'Woodbine Willie': Religion and Politics after the Great War

Gerald Kennedy shows how a fear of revolution and the growing strength of organised labour created tensions in Britain after the end of the First World War. Men such as 'Woodbine Willie' attempted to defuse the situation by preaching the gospel of 'Christian Socialism' at mass meetings across the country.

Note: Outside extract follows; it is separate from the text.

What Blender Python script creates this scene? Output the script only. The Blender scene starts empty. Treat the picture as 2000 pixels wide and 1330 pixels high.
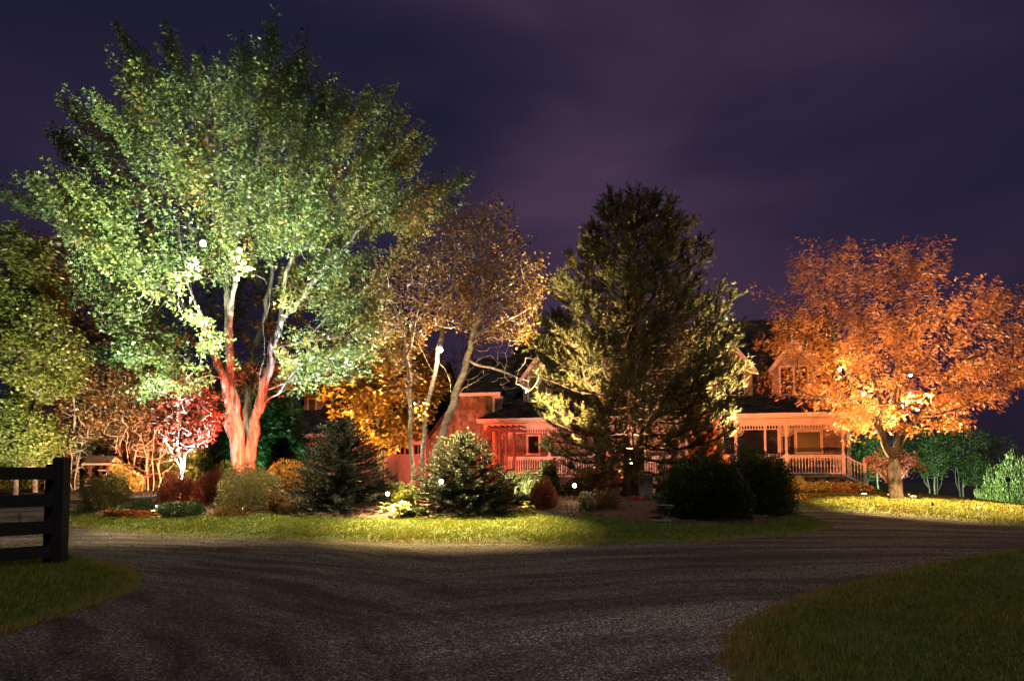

The Church of England entered the Great War in 1914 like the young Bertolt Brecht, then at school in Augsburg, in a spirit of nationalistic righteousness. National unity, historical responsibility, self-sacrifice and even bellicose anticipation, seemed to be the natural themes for clergy, journalists and others on both sides. Brecht himself never saw action, but a frail and asthmatic English clergyman, the Reverend G.A. Studdert Kennedy, left a slum parish in Rugby in 1916 to become perhaps the best known padre at the Western Front. He was to win the MC at Messines in 1917, and the authorities, though no more so, by all accounts, than many of the men, showed a lively appreciation of his inspirational talks to units passing through the Base Camps. Some of these harangues survive in the discoloured pages of his Rough Talks of a Padre (l918), the Foreword to which was written at the HQ Physical and Bayonet Training, British Expeditionary Force. At the end of one of them, 'Christ or the Kaiser', delivered during Lent of Rouen to a packed audience of officers and men, he was cheered to the echo.